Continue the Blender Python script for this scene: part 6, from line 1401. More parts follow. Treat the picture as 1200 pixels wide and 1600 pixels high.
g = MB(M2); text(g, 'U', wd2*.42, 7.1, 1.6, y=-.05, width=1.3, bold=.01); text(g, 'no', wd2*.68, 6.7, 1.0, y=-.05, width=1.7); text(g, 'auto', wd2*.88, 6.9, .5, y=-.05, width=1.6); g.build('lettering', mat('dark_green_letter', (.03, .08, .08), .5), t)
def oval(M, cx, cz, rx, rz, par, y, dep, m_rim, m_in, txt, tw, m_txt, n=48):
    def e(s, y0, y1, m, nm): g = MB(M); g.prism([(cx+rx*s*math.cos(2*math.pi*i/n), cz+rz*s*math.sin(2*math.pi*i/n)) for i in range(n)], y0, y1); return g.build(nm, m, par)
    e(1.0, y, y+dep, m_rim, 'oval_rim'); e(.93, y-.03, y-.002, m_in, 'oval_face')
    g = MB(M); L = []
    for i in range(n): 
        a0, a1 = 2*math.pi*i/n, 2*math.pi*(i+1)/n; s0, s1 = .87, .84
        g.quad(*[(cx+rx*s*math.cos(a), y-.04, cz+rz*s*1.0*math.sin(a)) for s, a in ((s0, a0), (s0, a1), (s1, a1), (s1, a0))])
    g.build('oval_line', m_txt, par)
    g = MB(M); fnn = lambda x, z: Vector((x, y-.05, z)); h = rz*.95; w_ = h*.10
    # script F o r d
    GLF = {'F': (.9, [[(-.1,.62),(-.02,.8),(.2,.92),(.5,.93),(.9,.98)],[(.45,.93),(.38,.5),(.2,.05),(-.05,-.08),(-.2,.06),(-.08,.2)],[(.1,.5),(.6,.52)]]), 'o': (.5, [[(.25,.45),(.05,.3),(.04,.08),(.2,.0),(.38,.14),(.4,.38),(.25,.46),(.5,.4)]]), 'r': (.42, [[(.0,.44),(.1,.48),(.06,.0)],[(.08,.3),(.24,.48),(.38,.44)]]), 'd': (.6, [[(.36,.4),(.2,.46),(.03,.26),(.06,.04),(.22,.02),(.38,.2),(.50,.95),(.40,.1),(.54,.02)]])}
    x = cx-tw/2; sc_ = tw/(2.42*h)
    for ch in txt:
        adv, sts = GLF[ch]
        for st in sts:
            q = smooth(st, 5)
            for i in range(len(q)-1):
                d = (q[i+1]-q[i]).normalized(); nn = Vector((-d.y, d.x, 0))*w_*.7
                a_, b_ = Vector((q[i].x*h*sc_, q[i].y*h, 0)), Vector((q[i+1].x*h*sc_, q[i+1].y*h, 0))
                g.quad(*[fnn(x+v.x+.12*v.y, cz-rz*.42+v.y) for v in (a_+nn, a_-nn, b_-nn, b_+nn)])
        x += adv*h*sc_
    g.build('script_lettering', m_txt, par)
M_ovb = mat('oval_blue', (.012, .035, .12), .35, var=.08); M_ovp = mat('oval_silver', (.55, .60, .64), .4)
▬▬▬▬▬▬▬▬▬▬
### TASK STATEMENT
Write down the full listing again, exactly.

### RESULT OF THIS EXERCISE
Continue the Blender Python script for this scene: part 6, from line 1401. More parts follow. Treat the picture as 1200 pixels wide and 1600 pixels high.
g = MB(M2); text(g, 'U', wd2*.42, 7.1, 1.6, y=-.05, width=1.3, bold=.01); text(g, 'no', wd2*.68, 6.7, 1.0, y=-.05, width=1.7); text(g, 'auto', wd2*.88, 6.9, .5, y=-.05, width=1.6); g.build('lettering', mat('dark_green_letter', (.03, .08, .08), .5), t)
def oval(M, cx, cz, rx, rz, par, y, dep, m_rim, m_in, txt, tw, m_txt, n=48):
    def e(s, y0, y1, m, nm): g = MB(M); g.prism([(cx+rx*s*math.cos(2*math.pi*i/n), cz+rz*s*math.sin(2*math.pi*i/n)) for i in range(n)], y0, y1); return g.build(nm, m, par)
    e(1.0, y, y+dep, m_rim, 'oval_rim'); e(.93, y-.03, y-.002, m_in, 'oval_face')
    g = MB(M); L = []
    for i in range(n): 
        a0, a1 = 2*math.pi*i/n, 2*math.pi*(i+1)/n; s0, s1 = .87, .84
        g.quad(*[(cx+rx*s*math.cos(a), y-.04, cz+rz*s*1.0*math.sin(a)) for s, a in ((s0, a0), (s0, a1), (s1, a1), (s1, a0))])
    g.build('oval_line', m_txt, par)
    g = MB(M); fnn = lambda x, z: Vector((x, y-.05, z)); h = rz*.95; w_ = h*.10
    # script F o r d
    GLF = {'F': (.9, [[(-.1,.62),(-.02,.8),(.2,.92),(.5,.93),(.9,.98)],[(.45,.93),(.38,.5),(.2,.05),(-.05,-.08),(-.2,.06),(-.08,.2)],[(.1,.5),(.6,.52)]]), 'o': (.5, [[(.25,.45),(.05,.3),(.04,.08),(.2,.0),(.38,.14),(.4,.38),(.25,.46),(.5,.4)]]), 'r': (.42, [[(.0,.44),(.1,.48),(.06,.0)],[(.08,.3),(.24,.48),(.38,.44)]]), 'd': (.6, [[(.36,.4),(.2,.46),(.03,.26),(.06,.04),(.22,.02),(.38,.2),(.50,.95),(.40,.1),(.54,.02)]])}
    x = cx-tw/2; sc_ = tw/(2.42*h)
    for ch in txt:
        adv, sts = GLF[ch]
        for st in sts:
            q = smooth(st, 5)
            for i in range(len(q)-1):
                d = (q[i+1]-q[i]).normalized(); nn = Vector((-d.y, d.x, 0))*w_*.7
                a_, b_ = Vector((q[i].x*h*sc_, q[i].y*h, 0)), Vector((q[i+1].x*h*sc_, q[i+1].y*h, 0))
                g.quad(*[fnn(x+v.x+.12*v.y, cz-rz*.42+v.y) for v in (a_+nn, a_-nn, b_-nn, b_+nn)])
        x += adv*h*sc_
    g.build('script_lettering', m_txt, par)
M_ovb = mat('oval_blue', (.012, .035, .12), .35, var=.08); M_ovp = mat('oval_silver', (.55, .60, .64), .4)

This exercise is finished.